Friday, July 25, 2008

The King of Swing (or How to Improve Your Golf Swing)

The King of Swing*
by rick olivares

(* Thanks to Big Bad Voodoo Daddy for the title)

The greens are inviting and soothing. Don’t let nature’s serenity lull you into a false sense of security. It can be every bit deceiving until you suddenly fall below par. But the course isn’t alone what dictates performance. How many times have you heard that golf is a game where you compete against yourself? Unless you’re one of the uninitiated who thinks that golf is like that out-of-whack Adam Sandler flick Happy Gilmore that brought the thuggery of hockey onto the links, golf is a gentleman’s game where your preparation and discipline can spell the difference.

You don’t have to be muscle-bound or even BALCO-powered to be able to drive the ball deep into the fairway.

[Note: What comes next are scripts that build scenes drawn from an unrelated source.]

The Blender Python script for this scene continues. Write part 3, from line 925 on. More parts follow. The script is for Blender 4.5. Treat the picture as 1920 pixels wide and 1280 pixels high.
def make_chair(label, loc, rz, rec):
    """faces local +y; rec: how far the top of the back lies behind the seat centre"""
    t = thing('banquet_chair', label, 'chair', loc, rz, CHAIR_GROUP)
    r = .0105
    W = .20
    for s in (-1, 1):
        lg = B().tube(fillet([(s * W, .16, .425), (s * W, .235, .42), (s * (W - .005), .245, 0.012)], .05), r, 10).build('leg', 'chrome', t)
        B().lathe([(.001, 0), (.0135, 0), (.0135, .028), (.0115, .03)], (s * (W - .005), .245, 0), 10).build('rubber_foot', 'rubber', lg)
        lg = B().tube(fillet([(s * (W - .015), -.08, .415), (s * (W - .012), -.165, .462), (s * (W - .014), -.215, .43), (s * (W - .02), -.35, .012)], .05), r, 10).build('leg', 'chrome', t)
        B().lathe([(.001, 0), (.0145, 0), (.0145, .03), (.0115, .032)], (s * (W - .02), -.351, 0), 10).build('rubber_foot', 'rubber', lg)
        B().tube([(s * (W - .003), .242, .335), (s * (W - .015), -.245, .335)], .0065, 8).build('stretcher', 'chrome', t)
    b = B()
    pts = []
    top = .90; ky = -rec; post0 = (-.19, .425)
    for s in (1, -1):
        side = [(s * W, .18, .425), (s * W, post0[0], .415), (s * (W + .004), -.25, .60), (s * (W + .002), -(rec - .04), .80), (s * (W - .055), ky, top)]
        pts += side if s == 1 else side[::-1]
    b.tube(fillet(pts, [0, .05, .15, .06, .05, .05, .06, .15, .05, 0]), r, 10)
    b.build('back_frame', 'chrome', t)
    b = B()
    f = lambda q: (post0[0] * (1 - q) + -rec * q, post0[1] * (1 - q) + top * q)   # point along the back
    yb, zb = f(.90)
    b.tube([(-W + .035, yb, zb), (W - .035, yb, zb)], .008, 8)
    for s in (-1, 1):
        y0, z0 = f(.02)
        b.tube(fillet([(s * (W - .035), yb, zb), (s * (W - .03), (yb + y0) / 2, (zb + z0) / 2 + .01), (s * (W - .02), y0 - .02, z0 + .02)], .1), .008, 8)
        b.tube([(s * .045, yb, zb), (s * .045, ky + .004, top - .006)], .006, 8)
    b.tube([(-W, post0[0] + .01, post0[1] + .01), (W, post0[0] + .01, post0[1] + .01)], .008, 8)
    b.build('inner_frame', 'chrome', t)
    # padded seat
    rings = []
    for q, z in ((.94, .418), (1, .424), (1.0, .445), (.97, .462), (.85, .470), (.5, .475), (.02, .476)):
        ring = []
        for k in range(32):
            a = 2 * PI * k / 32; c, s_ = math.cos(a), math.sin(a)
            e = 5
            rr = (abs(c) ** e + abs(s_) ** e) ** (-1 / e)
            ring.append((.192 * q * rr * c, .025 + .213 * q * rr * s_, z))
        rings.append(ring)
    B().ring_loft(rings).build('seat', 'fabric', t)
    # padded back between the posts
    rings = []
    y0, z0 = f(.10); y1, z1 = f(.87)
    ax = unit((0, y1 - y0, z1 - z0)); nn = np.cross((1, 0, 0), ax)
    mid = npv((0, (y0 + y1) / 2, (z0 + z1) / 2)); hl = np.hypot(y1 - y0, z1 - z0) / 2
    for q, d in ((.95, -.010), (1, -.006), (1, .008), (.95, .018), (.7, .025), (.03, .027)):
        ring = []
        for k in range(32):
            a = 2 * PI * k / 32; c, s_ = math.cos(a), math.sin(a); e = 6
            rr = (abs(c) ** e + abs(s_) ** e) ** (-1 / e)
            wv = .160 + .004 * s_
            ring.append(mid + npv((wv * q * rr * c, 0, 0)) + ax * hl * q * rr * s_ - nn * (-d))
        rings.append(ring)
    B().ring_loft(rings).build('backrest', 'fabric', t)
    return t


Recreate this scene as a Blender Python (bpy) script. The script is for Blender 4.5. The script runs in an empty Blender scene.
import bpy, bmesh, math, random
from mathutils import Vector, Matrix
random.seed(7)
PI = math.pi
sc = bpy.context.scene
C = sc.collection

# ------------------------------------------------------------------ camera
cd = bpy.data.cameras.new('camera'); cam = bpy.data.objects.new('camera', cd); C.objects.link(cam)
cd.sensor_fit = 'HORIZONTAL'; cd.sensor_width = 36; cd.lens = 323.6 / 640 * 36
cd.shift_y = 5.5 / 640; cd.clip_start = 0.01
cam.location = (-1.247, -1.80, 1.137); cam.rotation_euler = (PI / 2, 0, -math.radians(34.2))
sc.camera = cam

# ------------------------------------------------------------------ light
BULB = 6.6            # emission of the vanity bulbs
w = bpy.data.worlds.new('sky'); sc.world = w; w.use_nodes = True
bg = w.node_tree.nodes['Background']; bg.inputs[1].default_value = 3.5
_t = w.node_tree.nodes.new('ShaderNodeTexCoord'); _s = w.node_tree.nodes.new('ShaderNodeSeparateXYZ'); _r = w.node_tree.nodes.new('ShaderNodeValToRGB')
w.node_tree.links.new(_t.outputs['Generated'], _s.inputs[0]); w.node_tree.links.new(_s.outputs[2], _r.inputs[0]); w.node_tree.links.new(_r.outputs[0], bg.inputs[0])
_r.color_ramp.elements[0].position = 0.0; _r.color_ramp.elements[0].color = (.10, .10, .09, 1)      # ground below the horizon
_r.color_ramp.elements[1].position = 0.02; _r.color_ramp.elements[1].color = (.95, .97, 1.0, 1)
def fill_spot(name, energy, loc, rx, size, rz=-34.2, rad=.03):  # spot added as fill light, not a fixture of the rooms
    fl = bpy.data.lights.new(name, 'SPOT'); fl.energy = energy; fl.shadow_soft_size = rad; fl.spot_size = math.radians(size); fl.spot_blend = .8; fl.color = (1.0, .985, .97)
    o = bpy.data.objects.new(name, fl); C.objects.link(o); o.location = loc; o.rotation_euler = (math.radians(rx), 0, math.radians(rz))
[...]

Tiger Woods, despite his lean frame has almost single-handedly revolutionized the game like no other since the days of the Jack Nicklaus and Arnold Palmer. Woods has plowed through the world’s toughest courses and the records books on the strength of a superior game and a grasp of the game’s fundamentals. Yes, fundamentals. There is a science unto the game and the golf swing. Says that noted rocket scientist of the fairway Nicklaus, “How well you swing the golf club depends almost entirely on how well you prepare beforehand. Your golf swing technique is crucial to your performance on the links.”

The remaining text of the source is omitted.